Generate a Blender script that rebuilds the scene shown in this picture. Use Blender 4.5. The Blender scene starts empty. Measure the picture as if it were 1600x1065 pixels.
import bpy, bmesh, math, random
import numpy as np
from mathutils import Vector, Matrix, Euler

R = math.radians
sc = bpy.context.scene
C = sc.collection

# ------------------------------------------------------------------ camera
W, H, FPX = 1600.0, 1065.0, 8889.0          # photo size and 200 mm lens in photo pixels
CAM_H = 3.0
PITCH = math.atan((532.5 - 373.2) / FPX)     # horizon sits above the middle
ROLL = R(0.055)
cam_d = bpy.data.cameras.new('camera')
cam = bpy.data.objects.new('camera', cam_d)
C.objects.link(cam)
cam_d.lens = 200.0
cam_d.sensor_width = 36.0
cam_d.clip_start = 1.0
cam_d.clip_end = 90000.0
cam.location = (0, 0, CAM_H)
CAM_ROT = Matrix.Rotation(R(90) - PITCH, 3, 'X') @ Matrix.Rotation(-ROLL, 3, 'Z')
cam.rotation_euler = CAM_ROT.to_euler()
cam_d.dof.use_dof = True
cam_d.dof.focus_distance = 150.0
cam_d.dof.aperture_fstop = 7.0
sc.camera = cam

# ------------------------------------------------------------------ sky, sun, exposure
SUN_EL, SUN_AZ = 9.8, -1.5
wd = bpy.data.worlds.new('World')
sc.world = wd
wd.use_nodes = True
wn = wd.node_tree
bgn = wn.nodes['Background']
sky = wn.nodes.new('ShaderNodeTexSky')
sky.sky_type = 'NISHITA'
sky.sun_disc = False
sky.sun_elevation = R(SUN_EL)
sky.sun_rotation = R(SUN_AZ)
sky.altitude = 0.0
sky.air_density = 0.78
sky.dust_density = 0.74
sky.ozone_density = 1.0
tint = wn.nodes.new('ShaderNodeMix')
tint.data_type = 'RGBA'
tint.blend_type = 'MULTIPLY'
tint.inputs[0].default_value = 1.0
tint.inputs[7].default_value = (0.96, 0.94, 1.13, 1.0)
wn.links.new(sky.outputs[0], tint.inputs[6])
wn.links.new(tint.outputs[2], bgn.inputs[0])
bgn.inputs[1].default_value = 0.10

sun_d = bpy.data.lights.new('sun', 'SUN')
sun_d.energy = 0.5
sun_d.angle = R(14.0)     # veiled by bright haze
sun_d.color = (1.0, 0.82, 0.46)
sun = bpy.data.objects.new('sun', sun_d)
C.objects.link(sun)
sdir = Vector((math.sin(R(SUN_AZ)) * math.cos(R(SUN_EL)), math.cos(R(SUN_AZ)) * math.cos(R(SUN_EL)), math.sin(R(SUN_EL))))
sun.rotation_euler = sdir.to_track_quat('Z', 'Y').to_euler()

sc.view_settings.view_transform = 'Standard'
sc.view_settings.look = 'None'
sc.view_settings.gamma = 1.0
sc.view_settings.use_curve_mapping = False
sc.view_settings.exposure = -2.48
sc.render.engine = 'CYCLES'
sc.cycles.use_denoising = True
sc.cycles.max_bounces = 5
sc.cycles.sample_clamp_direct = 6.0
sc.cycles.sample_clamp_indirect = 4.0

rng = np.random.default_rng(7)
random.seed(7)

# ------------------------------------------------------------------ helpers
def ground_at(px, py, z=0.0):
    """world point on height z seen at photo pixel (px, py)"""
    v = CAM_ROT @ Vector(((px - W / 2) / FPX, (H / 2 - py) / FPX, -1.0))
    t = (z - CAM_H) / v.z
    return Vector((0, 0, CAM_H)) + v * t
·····
**PROBLEM TO WORK ON**
Set down, exactly as written, each line of the data from its opening line through the one containing "from mathutils import Vector, Matrix, Euler". Output nothing more.

**THE ANSWER**
Generate a Blender script that rebuilds the scene shown in this picture. Use Blender 4.5. The Blender scene starts empty. Measure the picture as if it were 1600x1065 pixels.
import bpy, bmesh, math, random
import numpy as np
from mathutils import Vector, Matrix, Euler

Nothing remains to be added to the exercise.